DATA LINES:

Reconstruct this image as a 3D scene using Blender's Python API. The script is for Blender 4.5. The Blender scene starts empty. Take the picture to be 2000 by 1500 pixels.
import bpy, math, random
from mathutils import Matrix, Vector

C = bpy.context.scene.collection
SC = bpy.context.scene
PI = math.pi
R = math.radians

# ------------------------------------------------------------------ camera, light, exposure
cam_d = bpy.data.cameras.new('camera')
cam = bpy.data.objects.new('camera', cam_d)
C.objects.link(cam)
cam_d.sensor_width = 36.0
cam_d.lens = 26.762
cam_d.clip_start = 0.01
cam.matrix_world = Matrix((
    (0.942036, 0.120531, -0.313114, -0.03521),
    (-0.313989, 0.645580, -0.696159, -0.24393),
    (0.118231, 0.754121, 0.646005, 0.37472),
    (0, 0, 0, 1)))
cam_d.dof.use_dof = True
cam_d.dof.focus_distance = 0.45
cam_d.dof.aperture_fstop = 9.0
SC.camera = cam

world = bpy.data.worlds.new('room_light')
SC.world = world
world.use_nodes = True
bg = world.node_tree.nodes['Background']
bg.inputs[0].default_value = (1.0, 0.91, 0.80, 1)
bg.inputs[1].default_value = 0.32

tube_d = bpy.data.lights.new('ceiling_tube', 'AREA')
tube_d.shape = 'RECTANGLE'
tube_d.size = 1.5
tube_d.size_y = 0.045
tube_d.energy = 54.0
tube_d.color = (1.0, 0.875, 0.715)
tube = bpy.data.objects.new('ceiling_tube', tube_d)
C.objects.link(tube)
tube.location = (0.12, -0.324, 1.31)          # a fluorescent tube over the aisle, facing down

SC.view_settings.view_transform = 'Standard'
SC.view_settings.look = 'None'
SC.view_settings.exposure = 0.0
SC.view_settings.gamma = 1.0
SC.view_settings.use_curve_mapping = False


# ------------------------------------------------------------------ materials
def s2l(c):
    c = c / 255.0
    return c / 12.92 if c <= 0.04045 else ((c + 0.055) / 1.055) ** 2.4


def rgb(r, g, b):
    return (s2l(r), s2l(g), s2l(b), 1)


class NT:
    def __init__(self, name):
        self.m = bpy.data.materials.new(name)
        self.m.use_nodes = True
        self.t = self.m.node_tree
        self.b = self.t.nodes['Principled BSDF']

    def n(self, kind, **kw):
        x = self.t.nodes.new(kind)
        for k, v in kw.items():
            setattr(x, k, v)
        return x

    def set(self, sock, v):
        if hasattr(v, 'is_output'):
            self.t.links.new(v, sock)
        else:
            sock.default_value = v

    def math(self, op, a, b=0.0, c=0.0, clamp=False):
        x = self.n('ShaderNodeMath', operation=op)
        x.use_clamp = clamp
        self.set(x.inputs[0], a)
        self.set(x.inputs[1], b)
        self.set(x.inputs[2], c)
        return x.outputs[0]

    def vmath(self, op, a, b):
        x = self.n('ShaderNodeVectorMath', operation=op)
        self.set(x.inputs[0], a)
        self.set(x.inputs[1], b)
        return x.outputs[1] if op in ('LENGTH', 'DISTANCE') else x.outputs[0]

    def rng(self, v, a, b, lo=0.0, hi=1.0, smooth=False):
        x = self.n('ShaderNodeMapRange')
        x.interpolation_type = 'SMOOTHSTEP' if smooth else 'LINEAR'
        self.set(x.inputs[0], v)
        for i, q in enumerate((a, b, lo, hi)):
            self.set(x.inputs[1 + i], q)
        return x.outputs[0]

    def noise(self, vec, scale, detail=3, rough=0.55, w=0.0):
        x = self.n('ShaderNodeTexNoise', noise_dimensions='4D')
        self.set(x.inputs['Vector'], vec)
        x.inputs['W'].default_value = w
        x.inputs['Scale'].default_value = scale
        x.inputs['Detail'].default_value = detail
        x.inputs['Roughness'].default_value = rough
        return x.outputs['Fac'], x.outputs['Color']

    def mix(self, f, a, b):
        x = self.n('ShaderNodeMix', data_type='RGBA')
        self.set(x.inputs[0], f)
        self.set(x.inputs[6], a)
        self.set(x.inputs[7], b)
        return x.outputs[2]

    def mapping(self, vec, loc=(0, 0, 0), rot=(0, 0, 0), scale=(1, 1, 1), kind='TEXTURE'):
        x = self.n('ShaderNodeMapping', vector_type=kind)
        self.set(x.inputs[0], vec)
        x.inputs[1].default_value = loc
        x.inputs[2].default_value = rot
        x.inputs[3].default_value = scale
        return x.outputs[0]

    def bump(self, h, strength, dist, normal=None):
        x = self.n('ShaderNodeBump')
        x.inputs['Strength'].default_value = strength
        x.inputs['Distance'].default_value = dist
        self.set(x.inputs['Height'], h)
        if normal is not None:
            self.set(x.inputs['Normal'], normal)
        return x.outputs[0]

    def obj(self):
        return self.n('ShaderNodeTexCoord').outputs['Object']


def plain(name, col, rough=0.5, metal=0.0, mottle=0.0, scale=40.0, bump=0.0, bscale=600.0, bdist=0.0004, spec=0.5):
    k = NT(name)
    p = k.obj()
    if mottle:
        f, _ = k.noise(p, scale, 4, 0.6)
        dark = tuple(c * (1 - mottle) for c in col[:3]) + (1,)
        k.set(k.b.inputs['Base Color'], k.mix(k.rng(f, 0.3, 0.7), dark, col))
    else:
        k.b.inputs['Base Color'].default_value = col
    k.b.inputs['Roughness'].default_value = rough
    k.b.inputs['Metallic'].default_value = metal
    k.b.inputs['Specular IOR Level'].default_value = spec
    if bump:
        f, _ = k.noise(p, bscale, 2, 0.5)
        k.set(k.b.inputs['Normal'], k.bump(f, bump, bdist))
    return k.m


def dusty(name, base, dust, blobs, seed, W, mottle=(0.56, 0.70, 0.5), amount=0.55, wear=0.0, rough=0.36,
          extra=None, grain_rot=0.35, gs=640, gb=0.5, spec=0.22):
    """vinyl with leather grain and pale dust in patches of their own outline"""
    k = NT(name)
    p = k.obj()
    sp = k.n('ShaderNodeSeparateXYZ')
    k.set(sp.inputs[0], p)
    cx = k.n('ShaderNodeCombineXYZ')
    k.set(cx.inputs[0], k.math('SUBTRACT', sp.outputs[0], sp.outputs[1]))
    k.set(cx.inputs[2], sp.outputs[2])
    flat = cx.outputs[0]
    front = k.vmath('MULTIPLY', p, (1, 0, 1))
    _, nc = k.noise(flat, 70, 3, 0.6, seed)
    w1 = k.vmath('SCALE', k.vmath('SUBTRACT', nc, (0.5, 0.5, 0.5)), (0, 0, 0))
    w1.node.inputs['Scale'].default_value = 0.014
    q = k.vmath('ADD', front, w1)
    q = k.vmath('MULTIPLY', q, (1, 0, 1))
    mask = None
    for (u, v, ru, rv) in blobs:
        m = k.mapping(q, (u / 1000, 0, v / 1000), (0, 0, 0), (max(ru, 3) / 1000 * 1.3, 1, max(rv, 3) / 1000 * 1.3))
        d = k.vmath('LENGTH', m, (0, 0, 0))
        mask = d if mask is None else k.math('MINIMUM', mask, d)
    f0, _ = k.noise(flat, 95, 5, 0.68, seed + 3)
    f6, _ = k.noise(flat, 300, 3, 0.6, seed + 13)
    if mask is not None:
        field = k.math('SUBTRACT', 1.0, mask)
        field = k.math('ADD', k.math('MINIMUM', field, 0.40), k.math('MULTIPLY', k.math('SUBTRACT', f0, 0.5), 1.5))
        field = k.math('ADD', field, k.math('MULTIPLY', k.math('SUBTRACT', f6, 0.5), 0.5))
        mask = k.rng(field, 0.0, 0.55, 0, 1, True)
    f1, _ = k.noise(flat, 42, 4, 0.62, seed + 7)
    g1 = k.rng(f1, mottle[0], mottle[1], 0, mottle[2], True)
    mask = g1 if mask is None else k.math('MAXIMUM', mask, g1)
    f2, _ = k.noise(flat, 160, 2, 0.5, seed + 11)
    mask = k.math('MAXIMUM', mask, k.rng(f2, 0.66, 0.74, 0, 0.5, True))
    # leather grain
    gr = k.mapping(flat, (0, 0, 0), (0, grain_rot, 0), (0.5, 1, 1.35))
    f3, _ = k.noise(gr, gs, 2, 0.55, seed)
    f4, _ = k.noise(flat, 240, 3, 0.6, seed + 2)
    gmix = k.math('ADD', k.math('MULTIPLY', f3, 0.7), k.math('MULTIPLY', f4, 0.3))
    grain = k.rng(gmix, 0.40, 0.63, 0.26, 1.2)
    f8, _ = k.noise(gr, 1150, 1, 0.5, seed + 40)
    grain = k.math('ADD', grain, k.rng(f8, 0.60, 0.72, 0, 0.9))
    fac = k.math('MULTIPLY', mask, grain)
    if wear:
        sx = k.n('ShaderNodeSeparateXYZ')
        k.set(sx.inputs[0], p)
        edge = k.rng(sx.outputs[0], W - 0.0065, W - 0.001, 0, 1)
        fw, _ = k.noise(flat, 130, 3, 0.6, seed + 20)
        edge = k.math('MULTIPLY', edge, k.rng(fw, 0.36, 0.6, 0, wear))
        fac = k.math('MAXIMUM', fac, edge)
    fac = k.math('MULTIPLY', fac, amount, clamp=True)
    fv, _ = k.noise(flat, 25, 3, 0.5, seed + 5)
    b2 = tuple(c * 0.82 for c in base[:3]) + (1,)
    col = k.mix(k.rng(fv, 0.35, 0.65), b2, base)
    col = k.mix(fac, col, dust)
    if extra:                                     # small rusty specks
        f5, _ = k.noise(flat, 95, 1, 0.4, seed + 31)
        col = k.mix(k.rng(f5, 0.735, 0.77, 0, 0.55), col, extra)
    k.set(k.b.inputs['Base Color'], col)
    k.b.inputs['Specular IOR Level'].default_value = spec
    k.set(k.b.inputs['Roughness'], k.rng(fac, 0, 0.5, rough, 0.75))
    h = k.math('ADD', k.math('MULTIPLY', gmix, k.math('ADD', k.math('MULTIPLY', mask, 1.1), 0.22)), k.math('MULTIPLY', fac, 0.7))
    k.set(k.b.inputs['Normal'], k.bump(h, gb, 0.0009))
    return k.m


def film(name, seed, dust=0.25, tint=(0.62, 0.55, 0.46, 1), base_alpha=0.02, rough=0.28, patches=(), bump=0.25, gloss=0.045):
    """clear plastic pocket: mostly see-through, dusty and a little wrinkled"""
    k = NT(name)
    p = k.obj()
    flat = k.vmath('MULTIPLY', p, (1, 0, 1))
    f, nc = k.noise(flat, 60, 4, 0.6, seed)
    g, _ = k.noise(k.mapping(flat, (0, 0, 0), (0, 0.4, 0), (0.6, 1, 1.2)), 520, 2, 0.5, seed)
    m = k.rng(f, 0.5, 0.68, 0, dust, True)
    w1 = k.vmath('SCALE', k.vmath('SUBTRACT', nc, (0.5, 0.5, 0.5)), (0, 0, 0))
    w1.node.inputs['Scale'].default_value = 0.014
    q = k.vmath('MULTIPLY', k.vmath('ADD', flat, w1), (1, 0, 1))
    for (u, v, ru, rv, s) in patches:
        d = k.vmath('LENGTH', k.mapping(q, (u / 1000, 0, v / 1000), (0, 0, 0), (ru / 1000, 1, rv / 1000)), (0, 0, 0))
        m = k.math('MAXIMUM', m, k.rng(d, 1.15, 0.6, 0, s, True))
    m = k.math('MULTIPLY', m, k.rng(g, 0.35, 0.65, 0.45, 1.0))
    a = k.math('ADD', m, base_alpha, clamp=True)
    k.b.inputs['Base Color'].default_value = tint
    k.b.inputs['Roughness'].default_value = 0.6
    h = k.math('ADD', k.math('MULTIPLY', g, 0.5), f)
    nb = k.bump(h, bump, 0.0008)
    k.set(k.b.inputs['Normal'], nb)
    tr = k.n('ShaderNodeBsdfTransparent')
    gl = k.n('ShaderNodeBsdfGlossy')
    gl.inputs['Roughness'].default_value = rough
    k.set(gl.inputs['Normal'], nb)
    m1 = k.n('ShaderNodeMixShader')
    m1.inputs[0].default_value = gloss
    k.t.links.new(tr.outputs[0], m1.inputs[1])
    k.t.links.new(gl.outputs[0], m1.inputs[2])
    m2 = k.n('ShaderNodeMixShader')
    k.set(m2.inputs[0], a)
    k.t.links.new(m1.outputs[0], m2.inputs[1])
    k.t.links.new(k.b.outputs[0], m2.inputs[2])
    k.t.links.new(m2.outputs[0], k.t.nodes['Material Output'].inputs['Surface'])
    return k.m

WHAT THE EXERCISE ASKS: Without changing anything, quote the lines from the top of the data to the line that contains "R = math.radians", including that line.

CORRECT RESPONSE:
Reconstruct this image as a 3D scene using Blender's Python API. The script is for Blender 4.5. The Blender scene starts empty. Take the picture to be 2000 by 1500 pixels.
import bpy, math, random
from mathutils import Matrix, Vector

C = bpy.context.scene.collection
SC = bpy.context.scene
PI = math.pi
R = math.radians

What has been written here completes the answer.